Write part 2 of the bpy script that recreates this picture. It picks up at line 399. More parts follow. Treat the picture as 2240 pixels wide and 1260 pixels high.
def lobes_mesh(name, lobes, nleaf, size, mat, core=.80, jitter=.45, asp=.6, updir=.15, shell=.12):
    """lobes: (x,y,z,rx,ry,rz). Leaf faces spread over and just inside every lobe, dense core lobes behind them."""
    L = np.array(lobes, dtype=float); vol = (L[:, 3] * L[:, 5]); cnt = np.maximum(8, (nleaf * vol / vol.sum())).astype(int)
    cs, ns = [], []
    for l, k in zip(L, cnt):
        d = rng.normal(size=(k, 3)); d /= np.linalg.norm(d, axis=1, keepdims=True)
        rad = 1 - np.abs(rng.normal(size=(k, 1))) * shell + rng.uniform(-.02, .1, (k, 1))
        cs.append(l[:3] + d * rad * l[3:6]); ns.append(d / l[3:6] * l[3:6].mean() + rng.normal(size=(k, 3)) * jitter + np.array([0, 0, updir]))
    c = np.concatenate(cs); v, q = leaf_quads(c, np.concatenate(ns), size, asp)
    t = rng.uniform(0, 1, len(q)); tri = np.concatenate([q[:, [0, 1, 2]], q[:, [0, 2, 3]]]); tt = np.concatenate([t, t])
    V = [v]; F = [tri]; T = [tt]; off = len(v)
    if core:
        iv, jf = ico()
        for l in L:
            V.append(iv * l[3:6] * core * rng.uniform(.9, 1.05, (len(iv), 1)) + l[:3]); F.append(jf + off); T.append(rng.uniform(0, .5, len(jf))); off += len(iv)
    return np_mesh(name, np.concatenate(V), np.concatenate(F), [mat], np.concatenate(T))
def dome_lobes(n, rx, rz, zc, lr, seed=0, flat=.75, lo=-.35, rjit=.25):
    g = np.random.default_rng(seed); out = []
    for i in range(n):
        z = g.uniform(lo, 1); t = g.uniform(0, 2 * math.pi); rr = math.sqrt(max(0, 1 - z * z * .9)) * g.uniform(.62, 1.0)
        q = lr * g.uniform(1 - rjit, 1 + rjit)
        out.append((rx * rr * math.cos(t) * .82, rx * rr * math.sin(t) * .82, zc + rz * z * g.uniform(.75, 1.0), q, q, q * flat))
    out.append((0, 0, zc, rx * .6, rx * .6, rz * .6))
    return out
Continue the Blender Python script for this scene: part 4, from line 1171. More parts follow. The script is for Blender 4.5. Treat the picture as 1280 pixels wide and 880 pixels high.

--------------------

[Problem statement] Please quote the records above exactly, without skipping a line.

[Solution below]
Write part 2 of the bpy script that recreates this picture. It picks up at line 399. More parts follow. Treat the picture as 2240 pixels wide and 1260 pixels high.
def lobes_mesh(name, lobes, nleaf, size, mat, core=.80, jitter=.45, asp=.6, updir=.15, shell=.12):
    """lobes: (x,y,z,rx,ry,rz). Leaf faces spread over and just inside every lobe, dense core lobes behind them."""
    L = np.array(lobes, dtype=float); vol = (L[:, 3] * L[:, 5]); cnt = np.maximum(8, (nleaf * vol / vol.sum())).astype(int)
    cs, ns = [], []
    for l, k in zip(L, cnt):
        d = rng.normal(size=(k, 3)); d /= np.linalg.norm(d, axis=1, keepdims=True)
        rad = 1 - np.abs(rng.normal(size=(k, 1))) * shell + rng.uniform(-.02, .1, (k, 1))
        cs.append(l[:3] + d * rad * l[3:6]); ns.append(d / l[3:6] * l[3:6].mean() + rng.normal(size=(k, 3)) * jitter + np.array([0, 0, updir]))
    c = np.concatenate(cs); v, q = leaf_quads(c, np.concatenate(ns), size, asp)
    t = rng.uniform(0, 1, len(q)); tri = np.concatenate([q[:, [0, 1, 2]], q[:, [0, 2, 3]]]); tt = np.concatenate([t, t])
    V = [v]; F = [tri]; T = [tt]; off = len(v)
    if core:
        iv, jf = ico()
        for l in L:
            V.append(iv * l[3:6] * core * rng.uniform(.9, 1.05, (len(iv), 1)) + l[:3]); F.append(jf + off); T.append(rng.uniform(0, .5, len(jf))); off += len(iv)
    return np_mesh(name, np.concatenate(V), np.concatenate(F), [mat], np.concatenate(T))
def dome_lobes(n, rx, rz, zc, lr, seed=0, flat=.75, lo=-.35, rjit=.25):
    g = np.random.default_rng(seed); out = []
    for i in range(n):
        z = g.uniform(lo, 1); t = g.uniform(0, 2 * math.pi); rr = math.sqrt(max(0, 1 - z * z * .9)) * g.uniform(.62, 1.0)
        q = lr * g.uniform(1 - rjit, 1 + rjit)
        out.append((rx * rr * math.cos(t) * .82, rx * rr * math.sin(t) * .82, zc + rz * z * g.uniform(.75, 1.0), q, q, q * flat))
    out.append((0, 0, zc, rx * .6, rx * .6, rz * .6))
    return out
Continue the Blender Python script for this scene: part 4, from line 1171. More parts follow. The script is for Blender 4.5. Treat the picture as 1280 pixels wide and 880 pixels high.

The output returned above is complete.